# [DATA LINES]

• • • • • • •

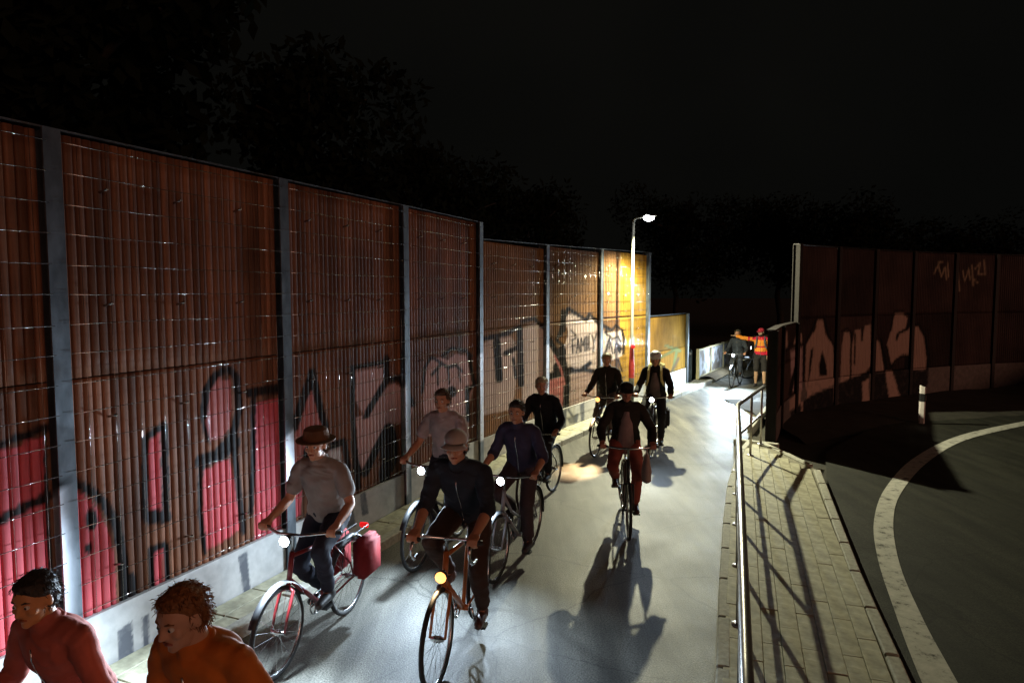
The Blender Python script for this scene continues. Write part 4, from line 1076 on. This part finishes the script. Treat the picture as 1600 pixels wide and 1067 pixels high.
    if gear:
        kind, gc = gear
        if kind == 'cap':
            bm = bmesh.new(); bm_ball(bm, H(-0.012, 0, 0.056), (0.108, 0.089, 0.076), rotm, 3)
            r_ = remesh('cap', bm, vox, cloth(gc), root, 2); 
            bm = bmesh.new(); rows = []
            for k in range(9):
                a = -0.85 + 1.7 * k / 8
                rows.append([bm.verts.new(H(math.cos(a) * q - 0.01, math.sin(a) * q * 0.82, 0.052 - dz)) for q, dz in ((0.098, 0.0), (0.14 + 0.03 * math.cos(a), 0.022), (0.14 + 0.03 * math.cos(a), 0.028), (0.098, 0.008))])
            for a_, b_ in zip(rows[:-1], rows[1:]):
                for j in range(4): bm.faces.new((a_[j], a_[(j + 1) % 4], b_[(j + 1) % 4], b_[j]))
            bm.faces.new(rows[0][::-1]); bm.faces.new(rows[-1]); bmesh.ops.recalc_face_normals(bm, faces=bm.faces)
            bm_obj('peak', bm, cloth(gc), r_, smooth=True)
        elif kind == 'hat':
            bm = bmesh.new(); bm_tube(bm, [H(-0.01, 0, 0.045), H(-0.01, 0, 0.075), H(-0.01, 0, 0.135), H(-0.01, 0, 0.150)], [0.106, 0.108, 0.094, 0.070], 20)
            bm_tube(bm, [H(-0.005, 0, 0.046), H(-0.005, 0, 0.054)], 0.160, 24)
            bm_obj('hat', bm, cloth(gc), root, smooth=False)
        elif kind == 'helmet':
            bm = bmesh.new(); bm_ball(bm, H(-0.015, 0, 0.072), (0.135, 0.105, 0.090), rotm, 3); bm_ball(bm, H(0.07, 0, 0.055), (0.06, 0.085, 0.035), rotm, 2)
            hm_ = remesh('helmet', bm, vox, cmat('helmet', gc, rough=0.35), root, 2)
            bm = bmesh.new()
            for yy in (-0.045, 0, 0.045):
                chain_(bm, [H(0.085, yy, 0.125), H(0.0, yy * 1.2, 0.158 - abs(yy) * 0.35), H(-0.09, yy, 0.128)], [0.009, 0.011, 0.009])
            bm_obj('vent', bm, M['black'], hm_, smooth=True)
            bm = bmesh.new()
            for s in (-1, 1): bm_tube(bm, [H(0.01, s * 0.088, 0.05), H(0.02, s * 0.075, -0.05), H(0.045, s * 0.02, -0.112)], 0.006, 5)
            bm_obj('strap', bm, M['black'], hm_)
    if pack:
        bm = bmesh.new()
        c = hip + tdir * 0.30 - fwd * 0.20
        mrot = Matrix((fwd, Y, tdir)).transposed().to_4x4()
        bm_box(bm, c, (0.15, 0.30, 0.42), mrot); bm_box(bm, c - fwd * 0.07 - tdir * 0.07, (0.08, 0.24, 0.20), mrot); bm_ball(bm, c + tdir * 0.19, (0.085, 0.14, 0.06), mrot)
        bk = remesh('backpack', bm, 0.014, cloth(pack), root, 6, 0.010, seed + 2)
        bm = bmesh.new()
        for s in (-1, 1): bm_tube(bm, [hip + tdir * 0.46 - fwd * 0.13 + Y * s * 0.10, hip + tdir * 0.525 + fwd * 0.01 + Y * s * 0.105, hip + tdir * 0.47 + fwd * 0.12 + Y * s * 0.11, hip + tdir * 0.40 + fwd * 0.155 + Y * s * 0.112, hip + tdir * 0.30 + fwd * 0.150 + Y * s * 0.125, hip + tdir * 0.20 + fwd * 0.10 + Y * s * 0.16], 0.022, 8)
        bm_obj('strap', bm, cloth(pack), bk)
    return root

def hand(bm, s, J, sd):
    wr = J['wr' + sd]; g = J.get('grip' + sd)
    if g is not None:       # fingers closed round the grip (grip axis runs across)
        for i, off in enumerate((-0.032, -0.011, 0.010, 0.030)):
            o = Y * s * off
            r = (0.0088, 0.0095, 0.0092, 0.0078)[::-1][i]; lf = (0.9, 1.0, 1.05, 0.95)[i]
            k = g + o + Vector((-0.022, 0, 0.030))
            chain_(bm, [k, g + o + Vector((0.018, 0, 0.027 * lf)), g + o + Vector((0.029, 0, -0.004)), g + o + Vector((0.008, 0, -0.026 * lf))], [r * 1.15, r, r, r * 0.9])
            chain_(bm, [wr + o * 0.5, k], [0.020, 0.0125])
        th = -Y * s
        chain_(bm, [wr.lerp(g, 0.35) + th * 0.022, g + th * 0.045 + Vector((-0.012, 0, 0.006)), g + th * 0.048 + Vector((0.012, 0, -0.012)), g + th * 0.030 + Vector((0.020, 0, -0.024))], [0.015, 0.0115, 0.010, 0.0085])
    else:
        d = J['hd' + sd].normalized(); w = J['hw' + sd].normalized(); nn = d.cross(w)
        curl = J.get('curl', 0.25)
        chain_(bm, [wr, wr + d * 0.085], [0.026, 0.022])
        for i, off in enumerate((-0.030, -0.010, 0.010, 0.030)):
            L = (0.060, 0.072, 0.076, 0.068)[i]; k = wr + d * 0.085 + w * off
            chain_(bm, [wr + w * off * 0.5, k], [0.020, 0.0125])
            chain_(bm, [k, k + (d - nn * curl * 0.5).normalized() * L * 0.55, k + (d - nn * curl * 0.5).normalized() * L * 0.55 + (d - nn * curl * 1.5).normalized() * L * 0.55], [0.0105, 0.0095, 0.008])
        chain_(bm, [wr + d * 0.02 + w * 0.022, wr + d * 0.055 + w * 0.050, wr + d * 0.090 + w * 0.058], [0.015, 0.0115, 0.009])

def ride(lean=20, bars='flat', phase=0.5, look=(0, -8), stand=0.0, shrug=0.0, wide=0.0):
    J = {}
    hip = Vector((-0.22 + stand * 0.1, 0, 1.005 + stand * 0.08)); a = math.radians(lean)
    td = Vector((math.sin(a), 0, math.cos(a))); neck = hip + td * 0.50
    J['hip'], J['neck'] = hip, neck
    J['head'] = neck + td * 0.06 + Vector((0.035, 0, 0.092))
    yw, pt = math.radians(look[0]), math.radians(look[1])
    J['look'] = Vector((math.cos(yw) * math.cos(pt), math.sin(yw) * math.cos(pt), math.sin(pt)))
    G = GRIPS[bars]
    for s, sd in ((1, 'L'), (-1, 'R')):
        J['sh' + sd] = hip + td * (0.435 + shrug) + Y * s * 0.178
        g = Vector((G.x - 0.012, s * (G.y + 0.012), G.z)); J['grip' + sd] = g
        J['wr' + sd] = g + Vector((-0.075, -s * 0.004, 0.036))
        J['el' + sd] = ik(J['sh' + sd], J['wr' + sd], 0.29, 0.265, Vector((-0.40, s * (0.28 + wide), -0.6)))
        J['hp' + sd] = hip + Vector((0.0, s * 0.092, -0.005))
        p = pedal(phase, s)
        J['an' + sd] = p + Vector((-0.085, -s * 0.012, 0.105)); J['toe' + sd] = p + Vector((0.065, 0.0, 0.045))
        J['kn' + sd] = ik(J['hp' + sd], J['an' + sd], 0.445, 0.44, Vector((1, s * 0.16, 0.25)))
    return J

def rider(plabel, blabel, front, head, pk, bk, pose=None, scale=1.0):
    pose = dict(pose or {}); ph = pose.get('phase', 0.5); bars = pose.get('bars', 'flat')
    root, o_, h = bicycle(blabel, front, head, scale=scale, phase=ph, bars=bars, **bk)
    return person(plabel, o_, heading_rot(h), ride(**pose), scale=scale, **pk)

SK = (0.50, 0.25, 0.15); SK2 = (0.44, 0.21, 0.125)
DARKH, BLOND, GREY = (0.02, 0.014, 0.01), (0.36, 0.26, 0.12), (0.30, 0.28, 0.25)
fr = lambda px, py: at(px, py)[:2]
# the rider in the middle foreground
rider('rider in a dark jacket and pale cap on the nearest bicycle at the centre', 'orange road bicycle with a warm lamp on its fork, nearest the middle of the path',
      fr(684, 1072), (-0.22, -0.97), dict(skin=SK, hair=DARKH, top=(0.022, 0.027, 0.038), legs=(0.050, 0.028, 0.020), shoes=(0.10, 0.05, 0.04), gear=('cap', (0.42, 0.38, 0.36)), sleeves='rolled', seed=1, vox=0.008),
      dict(col=(0.42, 0.13, 0.03), lamp_kind='warm', power=25, lamp_at='crown', tilt=25, spot=80, guards=False), dict(lean=31, phase=-1.9, look=(8, -6), bars='drop'), 1.03)
# the grey-shirted rider at the wall
rider('rider in a grey shirt and brown brimmed hat riding close to the pink graffiti', 'dark bicycle with red panniers and a white lamp close to the wall foot',
      fr(436, 1056), (-0.26, -0.965), dict(skin=SK, hair=(0.10, 0.05, 0.02), top=(0.24, 0.215, 0.20), legs=(0.02, 0.022, 0.035), shoes=(0.03, 0.03, 0.03), gear=('hat', (0.13, 0.065, 0.035)), sleeves='short', seed=2, vox=0.008),
      dict(col=(0.16, 0.012, 0.014), lamp_kind='white', power=680, tilt=32, spot=150, pannier=((0.20, 0.018, 0.020), (1, -1)), tail=True), dict(lean=16, phase=0.4, look=(4, -5)), 0.97)
# two riders at the lower left corner
rider('rider with black hair and salmon jacket at the lower left corner', 'blue bicycle under the black-haired rider in the lower left corner',
      (-2.24, 2.46), (-0.30, -0.95), dict(skin=(0.52, 0.24, 0.10), hair=DARKH, top=(0.38, 0.10, 0.075), legs=(0.03, 0.05, 0.10), shoes=(0.03, 0.03, 0.03), seed=3, vox=0.008),
      dict(col=(0.05, 0.09, 0.2)), dict(lean=22, phase=0.9, look=(10, -10)), 0.90)
rider('ginger-haired rider in an orange jacket at the bottom left', 'red bicycle under the rider in the orange jacket',
      (-1.42, 2.16), (-0.30, -0.95), dict(skin=(0.55, 0.30, 0.20), hair=(0.20, 0.075, 0.02), top=(0.55, 0.15, 0.025), legs=(0.25, 0.03, 0.03), shoes=(0.03, 0.03, 0.03), seed=4, vox=0.009),
      dict(col=(0.35, 0.03, 0.03)), dict(lean=30, phase=2.0, look=(-6, -14)), 0.97)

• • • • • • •

Compute how many lines include the string "wide", then give that number by itself.

# [RESPONSE]
3